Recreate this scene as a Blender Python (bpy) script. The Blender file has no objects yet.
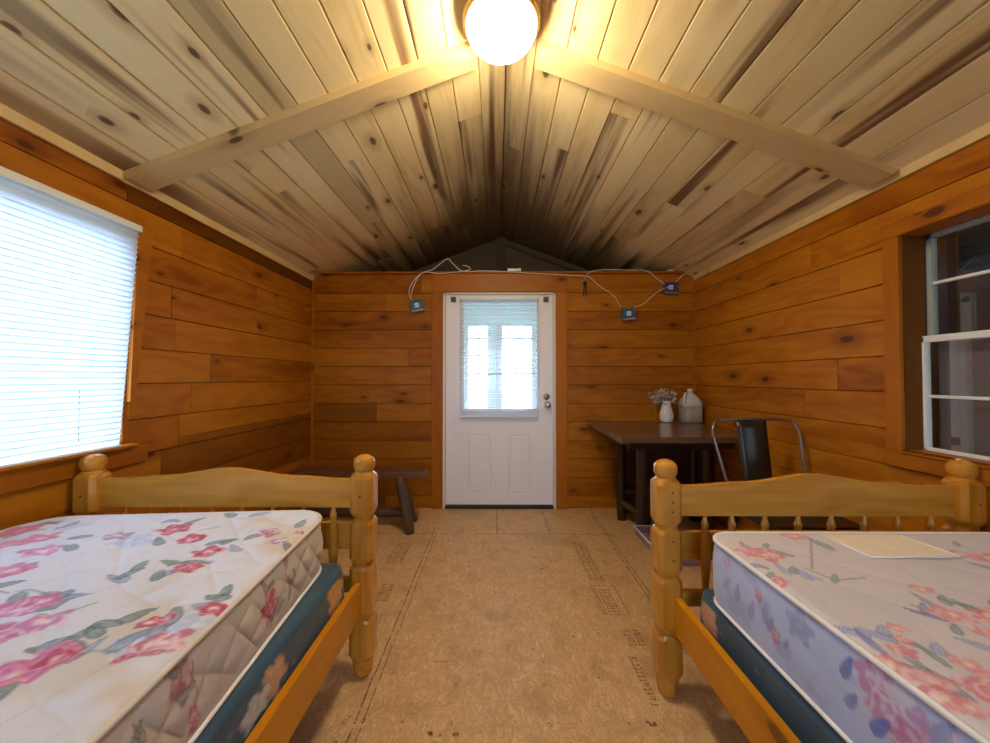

******************************

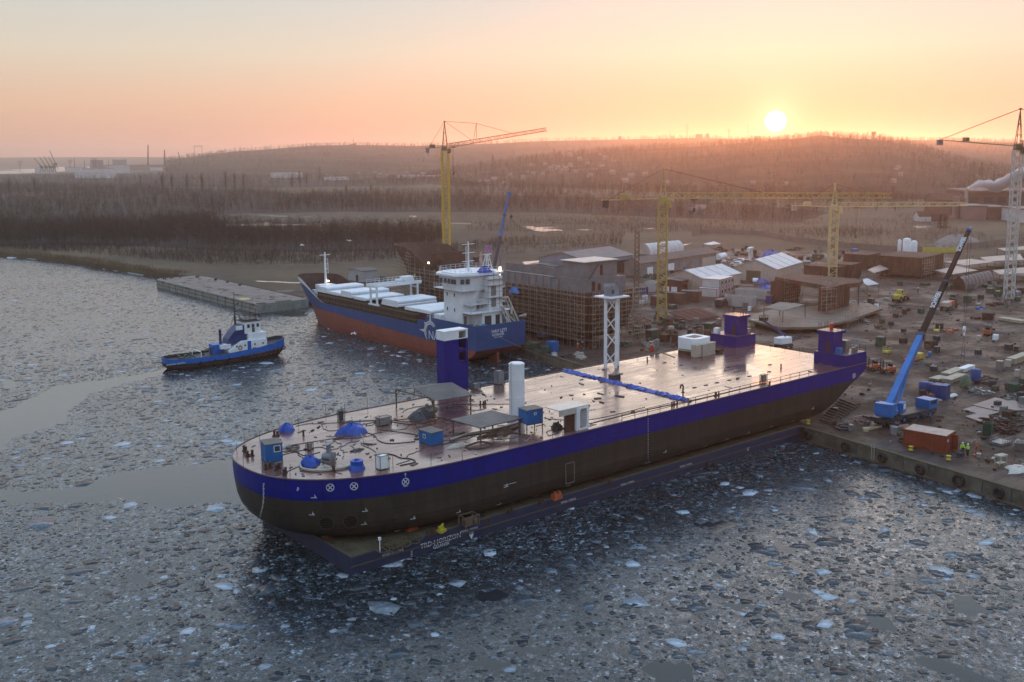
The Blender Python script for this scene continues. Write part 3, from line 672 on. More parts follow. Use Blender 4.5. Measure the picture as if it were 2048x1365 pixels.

******************************

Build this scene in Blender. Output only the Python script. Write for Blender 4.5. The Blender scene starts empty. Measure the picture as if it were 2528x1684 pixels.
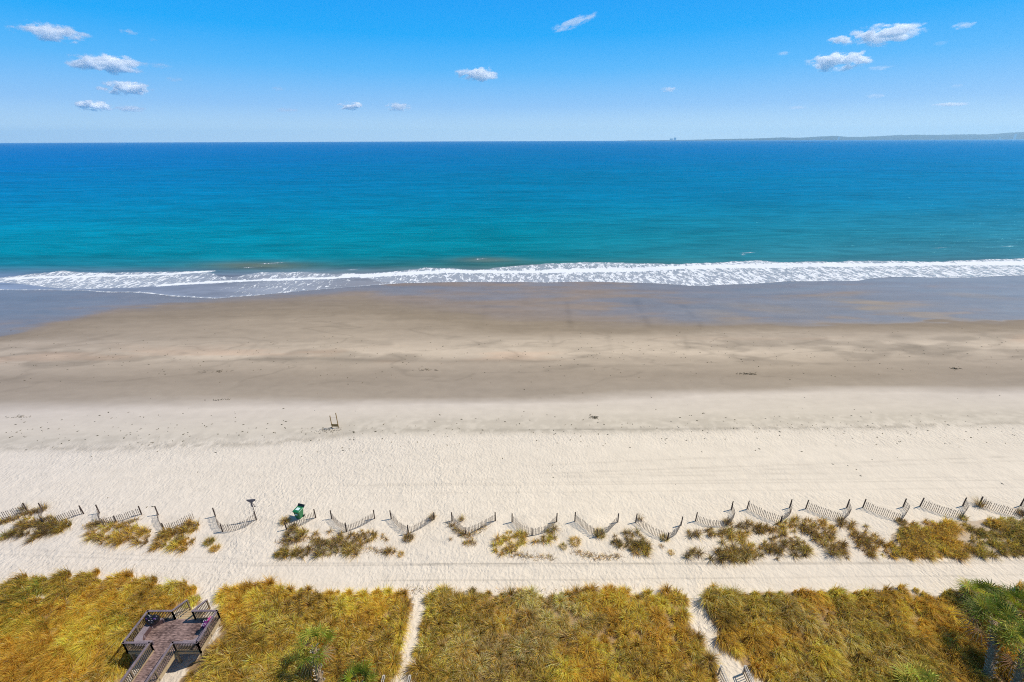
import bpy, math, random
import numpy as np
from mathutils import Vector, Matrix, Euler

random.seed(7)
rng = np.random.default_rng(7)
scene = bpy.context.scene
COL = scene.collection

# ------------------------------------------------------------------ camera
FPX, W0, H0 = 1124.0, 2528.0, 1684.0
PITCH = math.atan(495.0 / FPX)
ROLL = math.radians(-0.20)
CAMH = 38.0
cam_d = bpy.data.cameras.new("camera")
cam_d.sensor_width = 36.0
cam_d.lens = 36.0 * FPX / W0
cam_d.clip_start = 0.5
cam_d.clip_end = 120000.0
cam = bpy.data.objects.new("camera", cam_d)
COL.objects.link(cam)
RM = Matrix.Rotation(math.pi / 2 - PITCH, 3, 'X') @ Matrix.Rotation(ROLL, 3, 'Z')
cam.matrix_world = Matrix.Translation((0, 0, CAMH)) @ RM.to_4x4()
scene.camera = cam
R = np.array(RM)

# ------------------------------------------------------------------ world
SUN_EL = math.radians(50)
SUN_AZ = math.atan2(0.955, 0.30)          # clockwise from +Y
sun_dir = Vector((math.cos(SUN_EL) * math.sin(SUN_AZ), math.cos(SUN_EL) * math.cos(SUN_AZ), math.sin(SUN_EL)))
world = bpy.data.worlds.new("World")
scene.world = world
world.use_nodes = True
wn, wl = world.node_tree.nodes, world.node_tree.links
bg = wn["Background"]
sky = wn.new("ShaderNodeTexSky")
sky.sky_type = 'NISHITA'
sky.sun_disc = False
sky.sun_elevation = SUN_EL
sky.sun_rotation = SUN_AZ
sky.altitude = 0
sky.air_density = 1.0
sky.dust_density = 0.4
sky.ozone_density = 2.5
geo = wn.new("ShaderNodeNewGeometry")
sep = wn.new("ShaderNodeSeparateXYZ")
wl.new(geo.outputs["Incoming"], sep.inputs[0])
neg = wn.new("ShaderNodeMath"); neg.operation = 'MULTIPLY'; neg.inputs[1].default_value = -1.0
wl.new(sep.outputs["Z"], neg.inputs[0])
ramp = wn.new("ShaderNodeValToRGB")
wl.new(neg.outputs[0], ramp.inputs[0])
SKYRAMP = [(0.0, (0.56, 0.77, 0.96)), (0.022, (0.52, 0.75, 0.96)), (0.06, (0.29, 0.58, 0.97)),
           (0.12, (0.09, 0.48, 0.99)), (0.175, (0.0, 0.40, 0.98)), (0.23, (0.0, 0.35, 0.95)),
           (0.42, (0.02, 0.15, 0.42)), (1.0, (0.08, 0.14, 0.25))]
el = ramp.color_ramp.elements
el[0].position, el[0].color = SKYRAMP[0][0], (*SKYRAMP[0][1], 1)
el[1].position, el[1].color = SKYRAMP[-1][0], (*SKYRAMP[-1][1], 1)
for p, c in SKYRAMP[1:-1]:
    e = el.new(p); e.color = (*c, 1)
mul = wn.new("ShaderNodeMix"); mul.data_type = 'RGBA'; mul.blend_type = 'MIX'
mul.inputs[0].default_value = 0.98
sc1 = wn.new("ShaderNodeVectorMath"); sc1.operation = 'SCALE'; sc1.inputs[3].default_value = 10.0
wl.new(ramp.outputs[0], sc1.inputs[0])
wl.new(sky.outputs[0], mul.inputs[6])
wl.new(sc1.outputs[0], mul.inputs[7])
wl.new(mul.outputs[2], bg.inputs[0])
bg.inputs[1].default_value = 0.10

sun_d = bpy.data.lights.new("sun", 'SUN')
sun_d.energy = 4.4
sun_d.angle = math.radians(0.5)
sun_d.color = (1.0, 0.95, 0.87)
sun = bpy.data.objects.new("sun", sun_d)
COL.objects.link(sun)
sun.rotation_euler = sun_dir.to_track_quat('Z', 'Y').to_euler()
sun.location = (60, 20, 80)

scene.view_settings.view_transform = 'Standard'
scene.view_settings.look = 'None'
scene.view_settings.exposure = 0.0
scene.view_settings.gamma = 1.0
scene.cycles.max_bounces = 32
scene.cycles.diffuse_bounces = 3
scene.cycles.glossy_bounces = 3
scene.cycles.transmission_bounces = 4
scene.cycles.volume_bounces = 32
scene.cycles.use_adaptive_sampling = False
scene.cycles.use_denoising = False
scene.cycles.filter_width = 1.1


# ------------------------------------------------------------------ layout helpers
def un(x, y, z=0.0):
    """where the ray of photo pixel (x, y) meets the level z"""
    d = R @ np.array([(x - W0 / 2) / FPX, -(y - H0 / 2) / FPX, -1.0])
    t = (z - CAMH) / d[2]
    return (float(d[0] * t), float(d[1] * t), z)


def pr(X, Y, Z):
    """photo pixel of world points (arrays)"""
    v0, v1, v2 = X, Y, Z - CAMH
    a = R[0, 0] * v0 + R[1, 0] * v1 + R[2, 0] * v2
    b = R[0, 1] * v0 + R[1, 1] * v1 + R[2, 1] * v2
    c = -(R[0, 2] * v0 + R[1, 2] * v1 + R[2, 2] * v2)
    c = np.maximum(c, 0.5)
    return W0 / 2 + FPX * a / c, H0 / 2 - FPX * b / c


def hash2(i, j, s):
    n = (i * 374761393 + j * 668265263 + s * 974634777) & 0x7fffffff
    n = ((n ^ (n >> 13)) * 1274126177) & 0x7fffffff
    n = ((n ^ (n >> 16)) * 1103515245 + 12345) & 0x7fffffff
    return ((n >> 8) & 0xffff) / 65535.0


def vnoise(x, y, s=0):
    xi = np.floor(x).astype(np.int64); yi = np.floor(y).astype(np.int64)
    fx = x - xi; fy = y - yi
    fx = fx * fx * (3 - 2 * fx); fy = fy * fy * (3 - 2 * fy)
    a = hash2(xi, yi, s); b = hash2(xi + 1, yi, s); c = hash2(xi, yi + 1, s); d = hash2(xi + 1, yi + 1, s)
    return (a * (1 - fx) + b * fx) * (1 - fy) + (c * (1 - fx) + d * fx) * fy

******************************

How many lines in the data contain the string "objects"? Respond with the number only.

◆ ANSWER TO THE PROBLEM: 5